All who declare that Jesus is the Son of God have God living in them, and they live in God.
1 John 4:15 NLT
We are living in a moment of global disillusionment.
Many are stepping off the treadmill of worldliness — the endless chase for visibility, security, success, and self-definition.
What once promised meaning now feels hollow. What once energized now exhausts. And when the noise of striving quiets, a deeper question surfaces:
- If I’m no longer living for the world, what am I living for?
- What is my calling? What is my purpose?
Here is the surprise of the Kingdom of God: purpose does not begin where the world trained us to look.
In the world, purpose flows from achievement.
In the Kingdom, everything flows from relationship.
Not ambition.
Not strategy.
Not self-actualization. (I know… we were lied to.)
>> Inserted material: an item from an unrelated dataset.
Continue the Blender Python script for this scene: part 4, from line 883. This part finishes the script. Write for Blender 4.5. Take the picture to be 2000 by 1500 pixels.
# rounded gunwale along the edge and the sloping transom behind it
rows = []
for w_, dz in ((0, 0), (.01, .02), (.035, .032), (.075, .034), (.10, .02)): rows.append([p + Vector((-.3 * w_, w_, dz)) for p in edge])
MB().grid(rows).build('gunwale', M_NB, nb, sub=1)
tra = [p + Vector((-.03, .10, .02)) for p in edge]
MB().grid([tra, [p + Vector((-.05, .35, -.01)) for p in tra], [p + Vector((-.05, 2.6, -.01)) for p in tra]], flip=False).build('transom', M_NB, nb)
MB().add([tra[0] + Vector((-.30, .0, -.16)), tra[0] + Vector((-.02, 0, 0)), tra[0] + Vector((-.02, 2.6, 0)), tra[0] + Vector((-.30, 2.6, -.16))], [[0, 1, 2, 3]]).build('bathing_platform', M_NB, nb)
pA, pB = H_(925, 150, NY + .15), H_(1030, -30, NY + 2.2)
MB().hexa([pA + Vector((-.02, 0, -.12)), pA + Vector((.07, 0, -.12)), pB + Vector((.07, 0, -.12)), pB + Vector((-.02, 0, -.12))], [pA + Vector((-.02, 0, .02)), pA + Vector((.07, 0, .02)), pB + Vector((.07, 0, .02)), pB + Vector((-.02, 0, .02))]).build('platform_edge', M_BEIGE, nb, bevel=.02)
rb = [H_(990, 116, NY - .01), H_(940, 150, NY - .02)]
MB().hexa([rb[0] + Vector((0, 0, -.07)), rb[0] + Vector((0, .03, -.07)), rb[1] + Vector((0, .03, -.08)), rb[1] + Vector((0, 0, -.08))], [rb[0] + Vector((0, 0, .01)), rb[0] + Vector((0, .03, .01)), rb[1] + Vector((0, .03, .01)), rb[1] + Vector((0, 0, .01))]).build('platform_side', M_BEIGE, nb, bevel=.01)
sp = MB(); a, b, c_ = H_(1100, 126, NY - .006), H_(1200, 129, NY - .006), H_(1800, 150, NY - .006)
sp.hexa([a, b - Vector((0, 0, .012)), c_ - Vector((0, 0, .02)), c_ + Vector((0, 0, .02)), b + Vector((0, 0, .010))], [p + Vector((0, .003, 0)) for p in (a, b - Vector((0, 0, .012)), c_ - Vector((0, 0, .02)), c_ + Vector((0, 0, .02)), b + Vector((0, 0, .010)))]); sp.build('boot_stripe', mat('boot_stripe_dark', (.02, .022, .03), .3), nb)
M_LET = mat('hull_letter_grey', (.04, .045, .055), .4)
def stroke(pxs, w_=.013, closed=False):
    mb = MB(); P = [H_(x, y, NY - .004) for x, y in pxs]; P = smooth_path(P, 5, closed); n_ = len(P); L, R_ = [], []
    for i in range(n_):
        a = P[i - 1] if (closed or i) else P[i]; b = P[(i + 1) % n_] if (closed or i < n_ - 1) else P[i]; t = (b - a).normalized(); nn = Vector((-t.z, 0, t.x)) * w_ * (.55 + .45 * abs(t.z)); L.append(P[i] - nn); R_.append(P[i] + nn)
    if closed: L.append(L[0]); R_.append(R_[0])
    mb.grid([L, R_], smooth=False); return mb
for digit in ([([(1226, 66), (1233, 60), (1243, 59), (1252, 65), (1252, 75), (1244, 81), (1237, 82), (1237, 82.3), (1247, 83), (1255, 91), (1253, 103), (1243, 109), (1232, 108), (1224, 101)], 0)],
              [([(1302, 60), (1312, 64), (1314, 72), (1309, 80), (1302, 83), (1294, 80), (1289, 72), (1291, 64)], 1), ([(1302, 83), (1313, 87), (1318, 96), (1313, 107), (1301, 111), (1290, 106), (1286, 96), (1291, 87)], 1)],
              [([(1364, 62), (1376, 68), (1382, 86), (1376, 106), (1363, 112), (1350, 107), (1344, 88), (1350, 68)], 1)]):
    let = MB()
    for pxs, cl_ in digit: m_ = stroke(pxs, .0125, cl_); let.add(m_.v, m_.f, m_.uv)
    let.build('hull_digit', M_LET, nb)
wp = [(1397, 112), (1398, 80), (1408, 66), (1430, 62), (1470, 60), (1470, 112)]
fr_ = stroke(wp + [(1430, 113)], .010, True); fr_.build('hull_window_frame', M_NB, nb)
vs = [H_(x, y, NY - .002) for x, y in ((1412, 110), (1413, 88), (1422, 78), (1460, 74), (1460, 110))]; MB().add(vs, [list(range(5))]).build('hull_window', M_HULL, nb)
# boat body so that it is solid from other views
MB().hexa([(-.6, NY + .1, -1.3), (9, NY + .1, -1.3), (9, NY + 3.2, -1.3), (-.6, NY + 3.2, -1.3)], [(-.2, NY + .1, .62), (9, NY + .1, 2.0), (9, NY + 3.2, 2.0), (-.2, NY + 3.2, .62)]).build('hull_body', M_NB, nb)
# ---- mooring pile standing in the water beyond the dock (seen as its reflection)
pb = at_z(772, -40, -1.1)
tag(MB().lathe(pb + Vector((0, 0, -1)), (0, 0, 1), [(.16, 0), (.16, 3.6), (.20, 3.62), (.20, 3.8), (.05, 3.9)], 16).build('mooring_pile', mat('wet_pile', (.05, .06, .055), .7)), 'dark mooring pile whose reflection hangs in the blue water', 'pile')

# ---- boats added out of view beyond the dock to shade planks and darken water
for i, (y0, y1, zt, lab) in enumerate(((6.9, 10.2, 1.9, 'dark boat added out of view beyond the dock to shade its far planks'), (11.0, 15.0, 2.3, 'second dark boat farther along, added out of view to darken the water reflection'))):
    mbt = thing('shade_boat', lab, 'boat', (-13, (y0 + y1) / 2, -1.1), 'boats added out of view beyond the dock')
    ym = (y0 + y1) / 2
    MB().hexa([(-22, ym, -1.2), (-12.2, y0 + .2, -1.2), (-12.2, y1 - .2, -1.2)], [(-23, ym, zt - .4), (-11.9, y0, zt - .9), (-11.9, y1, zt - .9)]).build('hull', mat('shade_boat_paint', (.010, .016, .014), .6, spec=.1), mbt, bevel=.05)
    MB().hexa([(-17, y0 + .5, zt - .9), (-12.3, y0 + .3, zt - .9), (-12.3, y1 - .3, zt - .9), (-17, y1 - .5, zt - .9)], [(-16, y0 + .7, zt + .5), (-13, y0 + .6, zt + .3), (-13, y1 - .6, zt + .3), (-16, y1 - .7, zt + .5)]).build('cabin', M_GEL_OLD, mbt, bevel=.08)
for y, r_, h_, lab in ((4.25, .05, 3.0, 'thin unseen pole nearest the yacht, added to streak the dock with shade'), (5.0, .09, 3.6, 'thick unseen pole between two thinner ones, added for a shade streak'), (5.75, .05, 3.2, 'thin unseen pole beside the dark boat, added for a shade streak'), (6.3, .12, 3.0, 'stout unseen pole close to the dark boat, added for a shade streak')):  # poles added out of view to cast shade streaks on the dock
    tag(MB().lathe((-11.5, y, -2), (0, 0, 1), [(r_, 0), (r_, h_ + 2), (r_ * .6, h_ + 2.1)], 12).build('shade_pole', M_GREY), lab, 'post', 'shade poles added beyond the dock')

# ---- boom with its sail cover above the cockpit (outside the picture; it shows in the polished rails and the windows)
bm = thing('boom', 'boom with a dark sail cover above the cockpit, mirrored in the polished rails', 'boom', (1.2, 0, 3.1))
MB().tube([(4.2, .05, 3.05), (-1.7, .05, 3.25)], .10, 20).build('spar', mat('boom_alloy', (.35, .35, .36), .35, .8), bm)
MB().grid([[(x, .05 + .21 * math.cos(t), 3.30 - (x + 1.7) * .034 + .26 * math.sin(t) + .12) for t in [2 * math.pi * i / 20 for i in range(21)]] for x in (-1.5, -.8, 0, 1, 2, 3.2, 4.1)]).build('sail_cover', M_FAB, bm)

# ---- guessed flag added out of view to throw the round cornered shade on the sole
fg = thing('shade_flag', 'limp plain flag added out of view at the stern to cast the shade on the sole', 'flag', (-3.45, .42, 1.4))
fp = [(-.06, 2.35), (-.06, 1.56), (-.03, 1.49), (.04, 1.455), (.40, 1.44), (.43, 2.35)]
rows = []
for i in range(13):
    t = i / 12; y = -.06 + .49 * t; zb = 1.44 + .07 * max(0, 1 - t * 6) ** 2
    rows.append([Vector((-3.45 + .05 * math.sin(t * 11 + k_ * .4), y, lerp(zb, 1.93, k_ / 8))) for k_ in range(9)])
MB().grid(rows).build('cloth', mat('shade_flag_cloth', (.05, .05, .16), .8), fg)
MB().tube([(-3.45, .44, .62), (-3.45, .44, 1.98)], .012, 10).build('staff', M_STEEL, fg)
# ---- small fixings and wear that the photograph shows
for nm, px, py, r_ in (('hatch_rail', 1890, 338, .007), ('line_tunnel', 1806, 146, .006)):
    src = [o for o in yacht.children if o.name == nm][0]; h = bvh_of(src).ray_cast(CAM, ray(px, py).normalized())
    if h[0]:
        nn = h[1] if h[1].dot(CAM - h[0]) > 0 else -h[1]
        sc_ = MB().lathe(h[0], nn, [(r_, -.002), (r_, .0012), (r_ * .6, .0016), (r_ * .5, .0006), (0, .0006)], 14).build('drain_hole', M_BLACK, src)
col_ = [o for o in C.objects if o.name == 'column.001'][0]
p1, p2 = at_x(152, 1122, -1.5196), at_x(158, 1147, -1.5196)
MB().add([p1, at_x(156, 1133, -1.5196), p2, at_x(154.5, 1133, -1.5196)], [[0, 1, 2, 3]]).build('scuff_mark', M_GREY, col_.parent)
But relationships of trust — first with God, and then with one another.
John does not address purpose by pointing us to assignments or outcomes. He anchors us in something far more foundational: union. God lives in us. We live in God. From that shared life, everything else flows.
Calling in the Kingdom is not discovered by climbing higher. It is revealed by abiding deeper.
Union Before Assignment
John’s declaration encourages us to remember the truth.
God does not visit you.
God does not empower you temporarily.
God dwells in you.
And you do not merely follow God from a distance.
You live in Him.
This mutual indwelling is not the reward for maturity; it is the starting place of Christian life. Before God sends us, He unites Himself to us.
You do not work toward union.
You work from union.
Knowing God Is Participation, Not Performance
To “know God” in Scripture is never informational.
It is relational. Participatory.
You do not know God because you:
- pray flawlessly
- lead effectively
- perform consistently
You know God because He has made His home in you.
Walking with God is not spiritual striving.
It is remaining present through trust.
Abiding faithfulness — not intensity — sustains the walk.
Koinonia: Purpose Lived in Relationship
This indwelling life is never solitary.
If God lives in you
and God lives in them,
then Kingdom life is meant to be shared life.
This is koinonia — not community as a program, not forced togetherness, not ministry efficiency — but participation in the same indwelling presence.
We do life together not because it is productive, but because it is faithful.
Community is not a distraction from purpose.
It is one of the primary places purpose is revealed.
A Moment of Realignment
I took a walk recently to clear my mind.
I was wrestling — with life, finances, and calling. As I walked and spoke honestly with the Lord, the Holy Spirit interrupted my thoughts. Not in metaphor. Not in abstraction. But in clear, unmistakable English:
“Do nothing from selfish ambition.”
It exposed how easily even good things can drift into self-built kingdoms. How subtly calling can become identity management. How quickly ministry can turn into ambition clothed in spiritual language.
Union dismantles ambition.
Abiding confronts self-promotion.
Koinonia replaces control with trust.
When we stop trying to build something for God, we rediscover that we are already living with Him.
Purpose Clarified
Purpose is not first about impact.
It is about intimacy expressed over time.
If your purpose is to know and walk with God,
and God lives in you,
then your purpose is not fragile.
Even in:
- weariness
- obscurity
- small gatherings
- unresolved questions
You are not off course.
You are walking.
Purpose is not suspended when productivity slows.
Purpose is fulfilled whenever you remain.
A Call to the Spirit
Pause here.
Holy Spirit, You already dwell within us.
Search us. Align us. Lead us.
Ask Him:
- Who am I called to do life with as the beloved?
- Where am I still building my own kingdom?
- Who are You calling me to walk with in trust, not ambition?
Do not rush the answer.
The Spirit often names people before He names plans.
The Way of the Kingdom
When we cease building our own kingdoms, we are finally free to turn and follow God.
Union becomes our foundation.
Faithfulness becomes our posture.
Community becomes our context.
And purpose becomes clear, steady, and unshakeable:
To know God — and to walk with Him, together.
Prayer
Father in Heaven, we yield our striving, our ambition, and every kingdom we have tried to build apart from You. Re-center our lives in union with Christ, teach us to abide instead of perform, and lead us into relationships shaped by trust, humility, and love. Strip away what is not from You, align our steps with Your presence within us, and give us grace to walk faithfully with those You have called us to walk with. We choose again to follow You — not for recognition, but for shared oneness — trusting that as we remain in You, Your Kingdom will unfold through our lives. Amen.
Do nothing out of selfish ambition or vain conceit. Rather, in humility value others above yourselves.